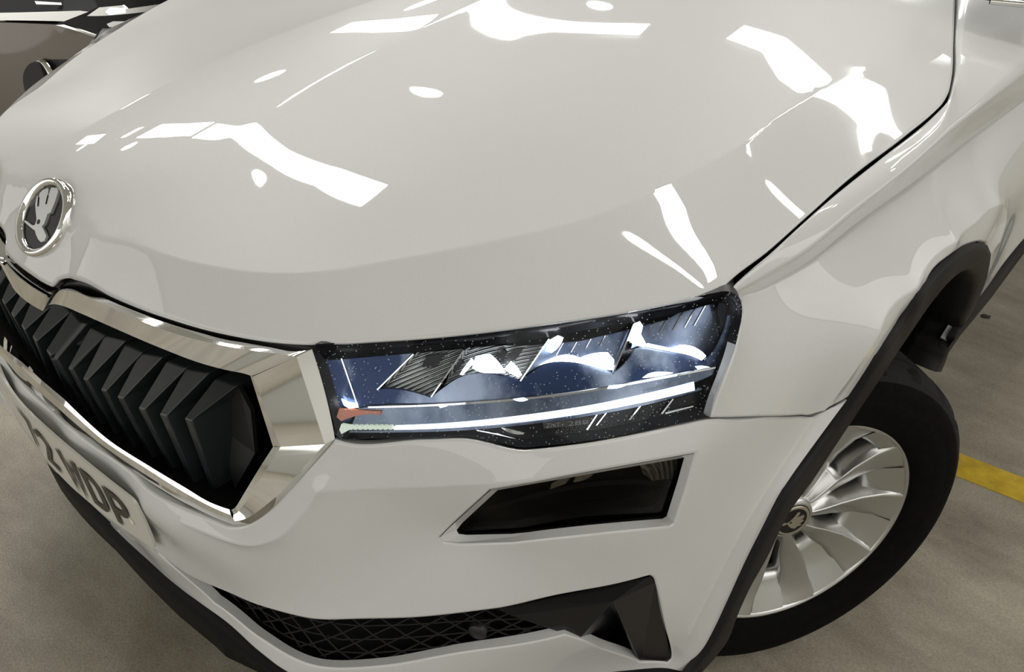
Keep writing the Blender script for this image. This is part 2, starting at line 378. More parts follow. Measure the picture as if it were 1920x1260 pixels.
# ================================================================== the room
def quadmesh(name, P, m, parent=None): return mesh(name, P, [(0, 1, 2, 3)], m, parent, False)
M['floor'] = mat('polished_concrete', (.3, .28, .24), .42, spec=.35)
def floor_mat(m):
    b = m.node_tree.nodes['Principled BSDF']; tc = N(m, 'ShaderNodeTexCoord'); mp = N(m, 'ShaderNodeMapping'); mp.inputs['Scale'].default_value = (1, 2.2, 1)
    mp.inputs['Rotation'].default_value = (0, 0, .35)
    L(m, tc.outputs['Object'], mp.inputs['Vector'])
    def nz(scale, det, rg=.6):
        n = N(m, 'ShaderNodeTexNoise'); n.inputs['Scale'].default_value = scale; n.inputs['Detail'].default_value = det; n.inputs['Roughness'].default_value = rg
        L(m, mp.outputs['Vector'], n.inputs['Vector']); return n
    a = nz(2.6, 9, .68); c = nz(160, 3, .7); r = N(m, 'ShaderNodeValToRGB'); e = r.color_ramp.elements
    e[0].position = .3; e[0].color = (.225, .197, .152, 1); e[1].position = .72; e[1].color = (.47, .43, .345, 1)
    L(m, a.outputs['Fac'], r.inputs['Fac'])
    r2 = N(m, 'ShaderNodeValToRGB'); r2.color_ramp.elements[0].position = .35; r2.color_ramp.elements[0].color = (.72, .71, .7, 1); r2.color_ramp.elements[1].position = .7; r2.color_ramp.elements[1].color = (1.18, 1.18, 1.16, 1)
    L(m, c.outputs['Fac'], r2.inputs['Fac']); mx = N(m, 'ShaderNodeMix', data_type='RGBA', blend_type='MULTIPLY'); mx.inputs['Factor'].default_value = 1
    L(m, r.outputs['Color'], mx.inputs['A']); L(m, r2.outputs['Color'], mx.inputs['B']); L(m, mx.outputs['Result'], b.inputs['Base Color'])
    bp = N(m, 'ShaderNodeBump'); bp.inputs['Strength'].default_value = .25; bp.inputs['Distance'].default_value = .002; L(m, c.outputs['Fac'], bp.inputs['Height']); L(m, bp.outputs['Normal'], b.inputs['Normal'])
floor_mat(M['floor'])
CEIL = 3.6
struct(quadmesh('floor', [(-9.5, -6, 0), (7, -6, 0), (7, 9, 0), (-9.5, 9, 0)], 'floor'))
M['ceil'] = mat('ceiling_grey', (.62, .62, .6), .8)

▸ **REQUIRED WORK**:
Extract the full listing exactly, with the pictures left out.

▸ **FINAL RESULT**:
Keep writing the Blender script for this image. This is part 2, starting at line 378. More parts follow. Measure the picture as if it were 1920x1260 pixels.
# ================================================================== the room
def quadmesh(name, P, m, parent=None): return mesh(name, P, [(0, 1, 2, 3)], m, parent, False)
M['floor'] = mat('polished_concrete', (.3, .28, .24), .42, spec=.35)
def floor_mat(m):
    b = m.node_tree.nodes['Principled BSDF']; tc = N(m, 'ShaderNodeTexCoord'); mp = N(m, 'ShaderNodeMapping'); mp.inputs['Scale'].default_value = (1, 2.2, 1)
    mp.inputs['Rotation'].default_value = (0, 0, .35)
    L(m, tc.outputs['Object'], mp.inputs['Vector'])
    def nz(scale, det, rg=.6):
        n = N(m, 'ShaderNodeTexNoise'); n.inputs['Scale'].default_value = scale; n.inputs['Detail'].default_value = det; n.inputs['Roughness'].default_value = rg
        L(m, mp.outputs['Vector'], n.inputs['Vector']); return n
    a = nz(2.6, 9, .68); c = nz(160, 3, .7); r = N(m, 'ShaderNodeValToRGB'); e = r.color_ramp.elements
    e[0].position = .3; e[0].color = (.225, .197, .152, 1); e[1].position = .72; e[1].color = (.47, .43, .345, 1)
    L(m, a.outputs['Fac'], r.inputs['Fac'])
    r2 = N(m, 'ShaderNodeValToRGB'); r2.color_ramp.elements[0].position = .35; r2.color_ramp.elements[0].color = (.72, .71, .7, 1); r2.color_ramp.elements[1].position = .7; r2.color_ramp.elements[1].color = (1.18, 1.18, 1.16, 1)
    L(m, c.outputs['Fac'], r2.inputs['Fac']); mx = N(m, 'ShaderNodeMix', data_type='RGBA', blend_type='MULTIPLY'); mx.inputs['Factor'].default_value = 1
    L(m, r.outputs['Color'], mx.inputs['A']); L(m, r2.outputs['Color'], mx.inputs['B']); L(m, mx.outputs['Result'], b.inputs['Base Color'])
    bp = N(m, 'ShaderNodeBump'); bp.inputs['Strength'].default_value = .25; bp.inputs['Distance'].default_value = .002; L(m, c.outputs['Fac'], bp.inputs['Height']); L(m, bp.outputs['Normal'], b.inputs['Normal'])
floor_mat(M['floor'])
CEIL = 3.6
struct(quadmesh('floor', [(-9.5, -6, 0), (7, -6, 0), (7, 9, 0), (-9.5, 9, 0)], 'floor'))
M['ceil'] = mat('ceiling_grey', (.62, .62, .6), .8)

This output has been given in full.